**REQUIRED WORK**
Give again, word for word, each line from the top of the listing through the line that holds "COL = SC.collection".

─── COLLECTED DATA

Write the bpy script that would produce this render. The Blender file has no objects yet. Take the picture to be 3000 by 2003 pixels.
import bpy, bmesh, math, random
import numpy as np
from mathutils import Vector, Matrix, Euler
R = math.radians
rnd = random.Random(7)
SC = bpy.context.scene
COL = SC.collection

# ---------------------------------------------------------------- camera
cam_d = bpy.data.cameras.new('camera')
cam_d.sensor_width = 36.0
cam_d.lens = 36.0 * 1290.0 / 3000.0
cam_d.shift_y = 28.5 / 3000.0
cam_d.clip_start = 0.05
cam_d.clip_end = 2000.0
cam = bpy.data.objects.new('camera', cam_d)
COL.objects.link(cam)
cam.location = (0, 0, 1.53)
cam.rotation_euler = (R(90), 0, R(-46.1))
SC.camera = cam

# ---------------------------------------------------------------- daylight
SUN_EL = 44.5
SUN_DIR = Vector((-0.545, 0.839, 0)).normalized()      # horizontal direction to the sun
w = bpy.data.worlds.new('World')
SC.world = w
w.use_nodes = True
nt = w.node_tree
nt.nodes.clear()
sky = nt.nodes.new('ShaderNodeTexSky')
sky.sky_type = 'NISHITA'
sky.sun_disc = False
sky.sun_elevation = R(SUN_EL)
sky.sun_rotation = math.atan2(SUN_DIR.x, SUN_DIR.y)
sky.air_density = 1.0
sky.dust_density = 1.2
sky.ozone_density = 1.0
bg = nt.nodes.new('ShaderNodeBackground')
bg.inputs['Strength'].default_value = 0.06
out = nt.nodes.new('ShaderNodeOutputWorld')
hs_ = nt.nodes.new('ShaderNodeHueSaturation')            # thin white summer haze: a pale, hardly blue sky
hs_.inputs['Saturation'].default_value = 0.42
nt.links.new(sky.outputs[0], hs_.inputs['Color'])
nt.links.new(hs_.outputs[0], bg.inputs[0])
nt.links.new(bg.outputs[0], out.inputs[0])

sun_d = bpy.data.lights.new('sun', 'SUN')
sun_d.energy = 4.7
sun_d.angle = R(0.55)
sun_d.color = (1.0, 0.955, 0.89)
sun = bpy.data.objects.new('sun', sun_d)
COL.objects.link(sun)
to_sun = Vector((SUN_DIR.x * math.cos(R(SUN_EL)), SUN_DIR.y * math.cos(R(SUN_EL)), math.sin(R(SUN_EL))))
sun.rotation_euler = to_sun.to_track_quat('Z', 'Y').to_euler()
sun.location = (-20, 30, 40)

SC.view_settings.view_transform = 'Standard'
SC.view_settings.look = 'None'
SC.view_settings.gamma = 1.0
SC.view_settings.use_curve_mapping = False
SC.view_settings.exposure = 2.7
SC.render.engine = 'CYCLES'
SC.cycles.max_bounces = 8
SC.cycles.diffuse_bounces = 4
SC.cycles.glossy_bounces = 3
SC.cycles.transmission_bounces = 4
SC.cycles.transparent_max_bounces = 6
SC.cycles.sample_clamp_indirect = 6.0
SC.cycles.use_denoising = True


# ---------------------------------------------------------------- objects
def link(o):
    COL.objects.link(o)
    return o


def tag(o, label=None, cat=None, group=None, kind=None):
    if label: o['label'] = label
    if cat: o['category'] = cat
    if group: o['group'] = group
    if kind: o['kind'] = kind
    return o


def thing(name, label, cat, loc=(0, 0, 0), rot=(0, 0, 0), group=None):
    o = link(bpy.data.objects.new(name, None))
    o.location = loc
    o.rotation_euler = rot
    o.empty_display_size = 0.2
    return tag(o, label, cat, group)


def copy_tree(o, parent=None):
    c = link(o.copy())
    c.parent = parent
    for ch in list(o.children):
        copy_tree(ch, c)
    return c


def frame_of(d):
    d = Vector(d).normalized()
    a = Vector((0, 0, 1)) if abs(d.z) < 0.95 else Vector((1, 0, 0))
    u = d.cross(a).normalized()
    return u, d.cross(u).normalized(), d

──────

**RESULT OF THE TASK**
Write the bpy script that would produce this render. The Blender file has no objects yet. Take the picture to be 3000 by 2003 pixels.
import bpy, bmesh, math, random
import numpy as np
from mathutils import Vector, Matrix, Euler
R = math.radians
rnd = random.Random(7)
SC = bpy.context.scene
COL = SC.collection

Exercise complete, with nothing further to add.